Hintergrund des Eklats ist ein Eckpunktepapier zum Datenschutz, das Tauss’ Büro erarbeitet hatte. Über das umfangreiche Papier wird seit Wochen in den verschiedensten Fraktionsarbeitsgruppen abgestimmt, da es zahlreiche Bereiche wie Innen, Wirtschaft, Recht und Verbraucher betrifft.

Tauss' nomineller Nachfolger Michael Bürsch hatte vergangene Woche das Papier im Rohzustand dem Handelsblatt zugespielt. Über die Freude seiner Fraktionskollegen darf man gerne mutmaßen.

Dass Bürsch den Whistleblower der Fraktion spielte, war für Tauss Anlass genug, eine Klärung der Zuständigkeiten von der Fraktionschef Peter Struck zu verlangen – ganz nach dem etwas gefährlichen Motto: „Er oder ich.“ Bürsch war im Innenausschuss formell für zahlreiche Datenschutzaspekte zuständig - die inhaltliche Arbeit hatte jedoch vornehmlich das Büro Tauss geleistet. Zuletzt war jedoch Tauss mit seinem "Nein" gegen das BKA-Gesetz ausgeschert, was ihm in der Fraktionsspitze nicht unbedingt einen Bonus eingebracht hat. Sie entschied sich nun jedenfalls am gestrigen Donnerstagnachmittag überraschend für Bürsch. Mit ihm sind wohl auch diverse Einigungen mit der Unionsfraktion etwas geschmeidiger zu bewerkstelligen.

Tauss hatte sich seit 1997 mit dem Thema befasst. Am erfolgreichsten war er in Oppositionszeiten im Zusammenspiel mit dem bündnisgrünen Abgeordneten Manuel Kiper gewesen. Damals ging es um Themen wie die Kryptoregulierung, die der ehemalige Innenminister Manfred Kanther auf Drängen der USA favorisierte – aber auch bereits um die Speicherung von Verbindungsdaten.

Kiper musste seinen Sitz später für den designierten Umweltminister Jürgen Trittin räumen. In Regierungszeiten der SPD agierte Tauss eher glücklos aus der zweiten Reihe, musste sich durch zahllose Absprachen mit den Fraktionskollegen, aber vor allem mit den Ministerien fesseln lassen.

Bei den Grünen fand sich lange Zeit kein wirklicher Nachfolger für Kiper. Grietje Staffelt übernahm zunächst das Thema, um sich recht rasch der damals öffentlichkeitsträchtigeren Medienpolitik zuzuwenden. Danach verwaiste es für lange Zeit angesichts der von den Terroranschlägen vom 11.9.2001 ausgelösten rechtspolitischen Schockwellen, bis es schließlich von Silke Stokar adoptiert wurde.
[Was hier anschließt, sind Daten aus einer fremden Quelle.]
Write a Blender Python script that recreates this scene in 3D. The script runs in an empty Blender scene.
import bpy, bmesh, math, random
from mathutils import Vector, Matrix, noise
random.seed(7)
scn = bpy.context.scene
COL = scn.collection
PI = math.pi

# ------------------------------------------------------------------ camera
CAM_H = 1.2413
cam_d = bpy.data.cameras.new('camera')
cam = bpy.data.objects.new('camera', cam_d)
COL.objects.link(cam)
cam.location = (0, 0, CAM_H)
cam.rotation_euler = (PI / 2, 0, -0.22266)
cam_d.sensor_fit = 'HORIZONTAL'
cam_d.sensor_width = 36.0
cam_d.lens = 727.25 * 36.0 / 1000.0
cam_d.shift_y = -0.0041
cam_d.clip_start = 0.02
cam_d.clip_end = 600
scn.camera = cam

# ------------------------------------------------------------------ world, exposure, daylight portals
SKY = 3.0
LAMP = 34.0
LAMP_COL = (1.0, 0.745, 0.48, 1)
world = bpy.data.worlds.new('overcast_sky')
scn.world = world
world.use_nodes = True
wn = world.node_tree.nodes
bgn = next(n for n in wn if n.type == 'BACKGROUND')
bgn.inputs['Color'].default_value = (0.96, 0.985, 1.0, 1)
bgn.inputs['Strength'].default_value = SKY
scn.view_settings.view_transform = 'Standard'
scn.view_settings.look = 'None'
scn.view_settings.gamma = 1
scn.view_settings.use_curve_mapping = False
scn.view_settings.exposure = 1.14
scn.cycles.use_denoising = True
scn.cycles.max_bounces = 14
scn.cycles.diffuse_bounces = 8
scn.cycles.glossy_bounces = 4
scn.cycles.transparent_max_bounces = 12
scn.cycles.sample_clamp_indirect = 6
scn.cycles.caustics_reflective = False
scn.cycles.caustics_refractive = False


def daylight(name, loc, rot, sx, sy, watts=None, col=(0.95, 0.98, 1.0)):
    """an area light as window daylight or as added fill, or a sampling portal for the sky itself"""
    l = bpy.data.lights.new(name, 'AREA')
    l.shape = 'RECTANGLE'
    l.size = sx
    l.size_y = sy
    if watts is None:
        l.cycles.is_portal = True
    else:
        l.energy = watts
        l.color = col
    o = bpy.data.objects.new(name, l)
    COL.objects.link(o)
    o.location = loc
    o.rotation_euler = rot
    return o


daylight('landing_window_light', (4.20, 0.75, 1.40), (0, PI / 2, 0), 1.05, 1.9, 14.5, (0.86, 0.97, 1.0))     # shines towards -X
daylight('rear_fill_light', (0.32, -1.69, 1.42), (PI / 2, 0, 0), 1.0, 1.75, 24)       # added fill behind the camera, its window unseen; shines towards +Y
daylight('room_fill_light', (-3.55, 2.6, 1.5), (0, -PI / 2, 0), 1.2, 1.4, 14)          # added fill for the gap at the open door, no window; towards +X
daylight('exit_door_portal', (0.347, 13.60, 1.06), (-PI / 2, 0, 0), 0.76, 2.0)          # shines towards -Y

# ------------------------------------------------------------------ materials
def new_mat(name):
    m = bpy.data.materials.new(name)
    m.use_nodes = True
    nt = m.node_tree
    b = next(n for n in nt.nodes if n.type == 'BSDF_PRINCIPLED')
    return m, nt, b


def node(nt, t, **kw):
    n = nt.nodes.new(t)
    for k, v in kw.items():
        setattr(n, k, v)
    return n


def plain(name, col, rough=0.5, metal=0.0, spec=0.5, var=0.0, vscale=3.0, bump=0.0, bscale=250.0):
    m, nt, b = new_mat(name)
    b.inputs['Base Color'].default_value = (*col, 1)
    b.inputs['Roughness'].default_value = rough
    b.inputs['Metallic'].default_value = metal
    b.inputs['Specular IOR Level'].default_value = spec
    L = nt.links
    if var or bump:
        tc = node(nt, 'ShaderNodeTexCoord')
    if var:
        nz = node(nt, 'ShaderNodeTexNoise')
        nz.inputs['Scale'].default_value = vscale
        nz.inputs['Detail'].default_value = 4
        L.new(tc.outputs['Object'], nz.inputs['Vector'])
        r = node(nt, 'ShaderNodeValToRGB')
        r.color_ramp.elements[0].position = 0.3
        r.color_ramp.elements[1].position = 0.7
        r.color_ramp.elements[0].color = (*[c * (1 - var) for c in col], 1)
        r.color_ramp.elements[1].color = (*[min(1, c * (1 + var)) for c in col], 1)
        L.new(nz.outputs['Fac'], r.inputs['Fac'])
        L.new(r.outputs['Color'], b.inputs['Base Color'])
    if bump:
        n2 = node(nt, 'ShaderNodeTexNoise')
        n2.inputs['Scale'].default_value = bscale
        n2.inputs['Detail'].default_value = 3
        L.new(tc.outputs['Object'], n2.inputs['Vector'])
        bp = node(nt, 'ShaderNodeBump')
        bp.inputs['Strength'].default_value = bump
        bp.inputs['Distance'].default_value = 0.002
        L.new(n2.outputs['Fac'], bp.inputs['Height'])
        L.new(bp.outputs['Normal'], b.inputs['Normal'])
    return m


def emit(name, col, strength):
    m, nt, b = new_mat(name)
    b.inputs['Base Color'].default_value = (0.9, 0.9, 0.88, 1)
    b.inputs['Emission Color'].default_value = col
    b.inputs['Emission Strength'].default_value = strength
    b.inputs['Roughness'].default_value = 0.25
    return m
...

Nun aber ist es schon sehr erstaunlich, dass die SPD-Bundestagsfraktion bereitwillig auf die Expertise ihres langjährigen Datenschutzexperten verzichtet - ausgerechnet zu einem Zeitpunkt, zu dem das Thema Datenschutz wie kein anderes die Menschen nach Jahrzehnten wieder auf die Straße treibt. Offensichtlich ist in der Fraktion nicht wirklich angekommen, was dieses Querschnittsthema tatsächlich bedeutet - und dass es nicht eben mal über Nacht kompetent übernommen werden kann. In der Datenschutzszene dürfte das nun einige Schockwellen auslösen.